# Set exercise
Nothing but the lines from the top of the data to the line holding "def g(y): return 0.02*(min(max(y,-5),20)-7.5)" should be printed, word for word and both ends included; leave the pictures out.
──────── Recorded information ────────
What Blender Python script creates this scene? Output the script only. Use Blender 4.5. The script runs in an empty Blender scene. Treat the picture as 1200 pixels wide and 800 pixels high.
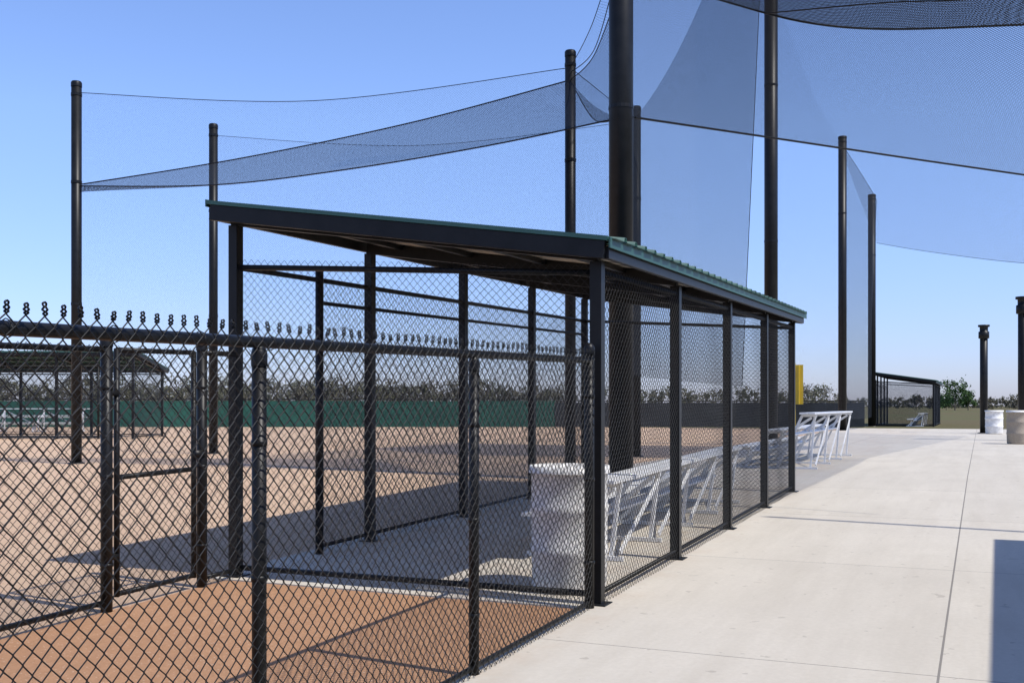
import bpy, math, random
import numpy as np
from mathutils import Vector
random.seed(4); rng=np.random.default_rng(4)
sc=bpy.context.scene
sc.view_settings.view_transform='Standard'; sc.view_settings.look='None'; sc.view_settings.exposure=0

def g(y): return 0.02*(min(max(y,-5),20)-7.5)

# ---------------------------------------------------------------- materials
def newmat(name):
    m=bpy.data.materials.new(name); m.use_nodes=True
    nt=m.node_tree; b=nt.nodes['Principled BSDF']; return m,nt,b
def N(nt,t,**k):
    n=nt.nodes.new(t)
    for a,v in k.items(): setattr(n,a,v)
    return n
def math_(nt,op,a,b=None,clamp=False):
    n=N(nt,'ShaderNodeMath',operation=op); n.use_clamp=clamp
    for i,v in enumerate((a,b)):
        if v is None: continue
        if isinstance(v,(int,float)): n.inputs[i].default_value=v
        else: nt.links.new(v,n.inputs[i])
    return n.outputs[0]
def mixc(nt,f,a,b,bt='MIX'):
    n=N(nt,'ShaderNodeMix',data_type='RGBA',blend_type=bt)
    for i,v in ((0,f),(6,a),(7,b)):
        if isinstance(v,(int,float)): n.inputs[i].default_value=v
        elif isinstance(v,tuple): n.inputs[i].default_value=(*v,1)
        else: nt.links.new(v,n.inputs[i])
    return n.outputs[2]
def noise(nt,scale,detail=4,rough=.6,co=None):
    n=N(nt,'ShaderNodeTexNoise'); n.inputs['Scale'].default_value=scale
    n.inputs['Detail'].default_value=detail; n.inputs['Roughness'].default_value=rough
    if co is None:
        co=N(nt,'ShaderNodeTexCoord').outputs['Object']
    nt.links.new(co,n.inputs['Vector']); return n.outputs[0]
def ramp(nt,v,lo,hi):
    n=N(nt,'ShaderNodeMapRange'); n.inputs[1].default_value=lo; n.inputs[2].default_value=hi
    nt.links.new(v,n.inputs[0]); return n.outputs[0]
def bump(nt,b,h,strength,dist=.01):
    n=N(nt,'ShaderNodeBump'); n.inputs['Strength'].default_value=strength; n.inputs['Distance'].default_value=dist
    nt.links.new(h,n.inputs['Height']); nt.links.new(n.outputs[0],b.inputs['Normal'])
def simple(name,c1,c2,scale=6,rough=.5,metal=0,bs=0,bscale=40,bd=.004,spec=.5):
    m,nt,b=newmat(name)
    f=ramp(nt,noise(nt,scale),.35,.65)
    nt.links.new(mixc(nt,f,c1,c2),b.inputs['Base Color'])
    b.inputs['Roughness'].default_value=rough; b.inputs['Metallic'].default_value=metal
    b.inputs['Specular IOR Level'].default_value=spec
    if bs: bump(nt,b,noise(nt,bscale),bs,bd)
    return m
M_black=simple('black_powder_coat',(.006,.006,.006),(.011,.011,.011),5,.42,0,.15,60,.002,.24)
M_wire=simple('black_vinyl_wire',(.006,.006,.006),(.012,.012,.012),8,.4,spec=.28)
M_green=simple('green_painted_steel',(.020,.075,.062),(.028,.095,.078),3,.5)
M_soffit=simple('galvanised_underside',(.70,.63,.51),(.58,.51,.41),2,.5)
M_alu=simple('aluminium',(.80,.80,.79),(.70,.70,.69),8,.42,.1)
M_white=simple('weathered_white_plastic',(.84,.82,.78),(.66,.64,.60),11,.6,0,.4,40,.006)
M_stone=simple('exposed_aggregate',(.42,.36,.28),(.25,.2,.15),60,.8,0,.5,90,.004)
M_yellow=simple('yellow_paint',(.8,.58,.03),(.72,.50,.03),3,.5)
M_greenscreen=simple('green_windscreen',(.009,.080,.055),(.016,.105,.072),.6,.75,0,.6,1.2,.1)
M_blackscreen=simple('black_windscreen',(.012,.015,.018),(.022,.026,.03),.6,.75,0,.6,1.2,.1)
M_bark=simple('bark',(.12,.10,.08),(.08,.065,.05),4,.9)
def leafmat(name,a,b_):
    m,nt,b=newmat(name)
    nt.links.new(mixc(nt,ramp(nt,noise(nt,.25,3),.35,.65),a,b_),b.inputs['Base Color'])
    b.inputs['Roughness'].default_value=.8; b.inputs['Specular IOR Level'].default_value=.1
    return m
M_leaf=leafmat('spring_foliage',(.16,.14,.10),(.11,.115,.065))
M_leafg=leafmat('green_foliage',(.08,.13,.045),(.055,.095,.033))

def dirt(name,c1,c2,c3):
    m,nt,b=newmat(name)
    co=N(nt,'ShaderNodeTexCoord').outputs['Object']
    big=ramp(nt,noise(nt,.35,5,.6,co),.35,.65)
    fine=ramp(nt,noise(nt,26,7,.8,co),.36,.64)
    mid_=ramp(nt,noise(nt,4.5,5,.7,co),.35,.68)
    mp=N(nt,'ShaderNodeMapping'); mp.inputs['Scale'].default_value=(6,.35,1); mp.inputs['Rotation'].default_value=(0,0,.35)
    nt.links.new(co,mp.inputs[0]); st=ramp(nt,noise(nt,1.4,4,.6,mp.outputs[0]),.35,.65)
    c=mixc(nt,big,c1,c2); c=mixc(nt,math_(nt,'MULTIPLY',fine,.6),c,c3)
    c=mixc(nt,math_(nt,'MULTIPLY',st,.25),c,c3); c=mixc(nt,math_(nt,'MULTIPLY',mid_,.25),c,c3)
    vo=N(nt,'ShaderNodeTexVoronoi'); vo.inputs['Scale'].default_value=60; nt.links.new(co,vo.inputs['Vector'])
    pk=math_(nt,'LESS_THAN',vo.outputs['Distance'],.30)
    sx=N(nt,'ShaderNodeSeparateXYZ'); nt.links.new(vo.outputs['Color'],sx.inputs[0])
    lt=math_(nt,'MULTIPLY',pk,math_(nt,'GREATER_THAN',sx.outputs[0],.84))
    dk=math_(nt,'MULTIPLY',pk,math_(nt,'LESS_THAN',sx.outputs[0],.18))
    c=mixc(nt,math_(nt,'MULTIPLY',lt,.55),c,(.74,.60,.46)); c=mixc(nt,math_(nt,'MULTIPLY',dk,.55),c,(.24,.14,.085))
    nt.links.new(c,b.inputs['Base Color']); b.inputs['Roughness'].default_value=.95; b.inputs['Specular IOR Level'].default_value=.12
    h=math_(nt,'ADD',noise(nt,45,6,.8,co),math_(nt,'MULTIPLY',noise(nt,6,4,.6,co),1.5))
    bump(nt,b,h,.75,.022); return m
M_dirt=dirt('infield_clay',(.62,.45,.305),(.575,.40,.265),(.47,.315,.20))
M_dirt2=dirt('red_infield_clay',(.53,.305,.17),(.47,.26,.14),(.36,.19,.10))
m,nt,b=newmat('concrete_slab')
co=N(nt,'ShaderNodeTexCoord').outputs['Object']
sp=N(nt,'ShaderNodeSeparateXYZ'); nt.links.new(co,sp.inputs[0])
def joint(axis,period,off,w):
    v=math_(nt,'PINGPONG',math_(nt,'ADD',axis,off),period/2)
    return math_(nt,'LESS_THAN',v,w)
j=math_(nt,'MAXIMUM',joint(sp.outputs[0],3.6,.215,.007),joint(sp.outputs[1],3.6,.9,.005))
big=ramp(nt,noise(nt,.5,6,.65,co),.3,.7); fine=ramp(nt,noise(nt,30,5,.7,co),.3,.7)
mp=N(nt,'ShaderNodeMapping'); mp.inputs['Scale'].default_value=(1,.12,1); nt.links.new(co,mp.inputs[0])
str_=ramp(nt,noise(nt,3.0,5,.7,mp.outputs[0]),.42,.75)
fx=math_(nt,'FLOOR',math_(nt,'DIVIDE',math_(nt,'ADD',sp.outputs[0],.215),3.6)); fy=math_(nt,'FLOOR',math_(nt,'DIVIDE',math_(nt,'ADD',sp.outputs[1],.9),3.6))
cb=N(nt,'ShaderNodeCombineXYZ'); nt.links.new(fx,cb.inputs[0]); nt.links.new(fy,cb.inputs[1])
wn=N(nt,'ShaderNodeTexWhiteNoise'); nt.links.new(cb.outputs[0],wn.inputs['Vector'])
c=mixc(nt,big,(.605,.555,.465),(.535,.49,.41))
c=mixc(nt,math_(nt,'MULTIPLY',fine,.36),c,(.41,.37,.30))
c=mixc(nt,math_(nt,'MULTIPLY',str_,.45),c,(.40,.355,.285))
c=mixc(nt,math_(nt,'MULTIPLY',wn.outputs[0],.18),c,(.38,.345,.29))
c=mixc(nt,math_(nt,'MULTIPLY',j,.75),c,(.12,.11,.10))
spots=math_(nt,'GREATER_THAN',noise(nt,9,2,.5,co),.71)
c=mixc(nt,math_(nt,'MULTIPLY',spots,.4),c,(.25,.22,.18))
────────
# Output for this exercise
What Blender Python script creates this scene? Output the script only. Use Blender 4.5. The script runs in an empty Blender scene. Treat the picture as 1200 pixels wide and 800 pixels high.
import bpy, math, random
import numpy as np
from mathutils import Vector
random.seed(4); rng=np.random.default_rng(4)
sc=bpy.context.scene
sc.view_settings.view_transform='Standard'; sc.view_settings.look='None'; sc.view_settings.exposure=0

def g(y): return 0.02*(min(max(y,-5),20)-7.5)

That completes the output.